John Buck has found a new tenant for the soon-to-be-vacant space in his eponymous development firm’s Wacker Drive office tower.
After losing two big tenants in the tower at 155 North Wacker Drive, the Chicago-based developer has secured one new tenant, and is close to inking a lease with another, Crain’s reported. John Buck developed the 1.2 million-square-foot tower in 2009.
Insurer Ryan Specialty Group has leased about 40,000 square feet across two floors in the tower and will relocate its Chicago office from the 57,000-square-foot space it leases in the Two Prudential Plaza tower at 180 North Stetson Avenue. In addition, the testing, inspection and certification services division of Underwriters Laboratories is in talks to lease about 40,000 square feet in the Wacker Drive tower.
The leases would help John Buck fill the spaces left vacant when healthcare management consulting firm Vizient moved to the redeveloped Old Post Office building in 2021 and when the second-largest tenant, law firm Skadden, Arps, Slate, Meagher & Flom announced plans to leave the 170,000-square-foot space in the tower for a smaller space in BMO Tower next to Union Station. John Buck developed the tower, completing it in 2009.

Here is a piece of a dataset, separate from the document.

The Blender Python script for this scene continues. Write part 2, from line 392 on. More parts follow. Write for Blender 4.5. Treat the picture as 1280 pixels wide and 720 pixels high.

Ryan’s new lease marks a downsizing for the specialty insurance company, following the trend of companies reducing their office footprints and moving to new or redeveloped spaces.
For UL, the firm joins a wave of suburban-based companies opening offices in downtown Chicago to have better access to the young, urban talent. The company’s nonprofit affiliates last year leased 53,000 square feet of offices in downtown Evanston last year, and the firm is keeping its campus at 333 Pfingsten Road in suburban Northbrook, which has been its headquarters since the late 1970s and has lab and product testing capabilities.
“We’ve been happy in Northbrook for many years, but we’re out of space,” UL Research CEO Terrence Brady said at a November Evanston City Council meeting, the outlet Evanston RoundTable reported. He wants employees to be able to more easily get to offices without having to drive, prompting the downtown lease.